%%

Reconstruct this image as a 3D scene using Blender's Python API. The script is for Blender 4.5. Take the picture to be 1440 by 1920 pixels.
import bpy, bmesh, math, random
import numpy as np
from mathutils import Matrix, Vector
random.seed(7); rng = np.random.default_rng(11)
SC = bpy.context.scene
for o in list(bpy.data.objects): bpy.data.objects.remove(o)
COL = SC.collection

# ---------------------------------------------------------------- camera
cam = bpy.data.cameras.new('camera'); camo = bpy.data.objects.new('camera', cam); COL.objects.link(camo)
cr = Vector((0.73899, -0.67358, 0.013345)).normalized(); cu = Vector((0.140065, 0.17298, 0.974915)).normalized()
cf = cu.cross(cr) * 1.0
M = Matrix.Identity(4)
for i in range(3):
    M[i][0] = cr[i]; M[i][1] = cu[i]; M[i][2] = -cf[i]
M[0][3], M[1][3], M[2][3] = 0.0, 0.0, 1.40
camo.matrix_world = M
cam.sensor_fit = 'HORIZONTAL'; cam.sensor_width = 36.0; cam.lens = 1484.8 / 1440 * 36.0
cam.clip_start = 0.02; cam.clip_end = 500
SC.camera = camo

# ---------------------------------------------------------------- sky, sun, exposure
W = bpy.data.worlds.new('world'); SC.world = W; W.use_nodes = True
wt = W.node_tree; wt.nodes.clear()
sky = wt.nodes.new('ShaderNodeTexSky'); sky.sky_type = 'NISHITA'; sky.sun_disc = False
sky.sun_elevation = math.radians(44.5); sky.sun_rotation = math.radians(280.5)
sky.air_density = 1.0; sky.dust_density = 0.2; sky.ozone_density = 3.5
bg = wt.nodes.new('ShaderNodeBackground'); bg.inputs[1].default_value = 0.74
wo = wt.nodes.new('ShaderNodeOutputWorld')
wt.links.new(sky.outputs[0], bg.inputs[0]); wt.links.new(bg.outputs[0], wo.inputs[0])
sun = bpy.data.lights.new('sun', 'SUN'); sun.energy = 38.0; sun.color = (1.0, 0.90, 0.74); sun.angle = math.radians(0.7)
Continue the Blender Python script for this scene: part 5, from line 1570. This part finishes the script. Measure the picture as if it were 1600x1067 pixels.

%%

▶ **WHAT IS ASKED**:
Return every record, word for word.

▶ **ANSWER TO THIS TASK**:
Reconstruct this image as a 3D scene using Blender's Python API. The script is for Blender 4.5. Take the picture to be 1440 by 1920 pixels.
import bpy, bmesh, math, random
import numpy as np
from mathutils import Matrix, Vector
random.seed(7); rng = np.random.default_rng(11)
SC = bpy.context.scene
for o in list(bpy.data.objects): bpy.data.objects.remove(o)
COL = SC.collection

# ---------------------------------------------------------------- camera
cam = bpy.data.cameras.new('camera'); camo = bpy.data.objects.new('camera', cam); COL.objects.link(camo)
cr = Vector((0.73899, -0.67358, 0.013345)).normalized(); cu = Vector((0.140065, 0.17298, 0.974915)).normalized()
cf = cu.cross(cr) * 1.0
M = Matrix.Identity(4)
for i in range(3):
    M[i][0] = cr[i]; M[i][1] = cu[i]; M[i][2] = -cf[i]
M[0][3], M[1][3], M[2][3] = 0.0, 0.0, 1.40
camo.matrix_world = M
cam.sensor_fit = 'HORIZONTAL'; cam.sensor_width = 36.0; cam.lens = 1484.8 / 1440 * 36.0
cam.clip_start = 0.02; cam.clip_end = 500
SC.camera = camo

# ---------------------------------------------------------------- sky, sun, exposure
W = bpy.data.worlds.new('world'); SC.world = W; W.use_nodes = True
wt = W.node_tree; wt.nodes.clear()
sky = wt.nodes.new('ShaderNodeTexSky'); sky.sky_type = 'NISHITA'; sky.sun_disc = False
sky.sun_elevation = math.radians(44.5); sky.sun_rotation = math.radians(280.5)
sky.air_density = 1.0; sky.dust_density = 0.2; sky.ozone_density = 3.5
bg = wt.nodes.new('ShaderNodeBackground'); bg.inputs[1].default_value = 0.74
wo = wt.nodes.new('ShaderNodeOutputWorld')
wt.links.new(sky.outputs[0], bg.inputs[0]); wt.links.new(bg.outputs[0], wo.inputs[0])
sun = bpy.data.lights.new('sun', 'SUN'); sun.energy = 38.0; sun.color = (1.0, 0.90, 0.74); sun.angle = math.radians(0.7)
Continue the Blender Python script for this scene: part 5, from line 1570. This part finishes the script. Measure the picture as if it were 1600x1067 pixels.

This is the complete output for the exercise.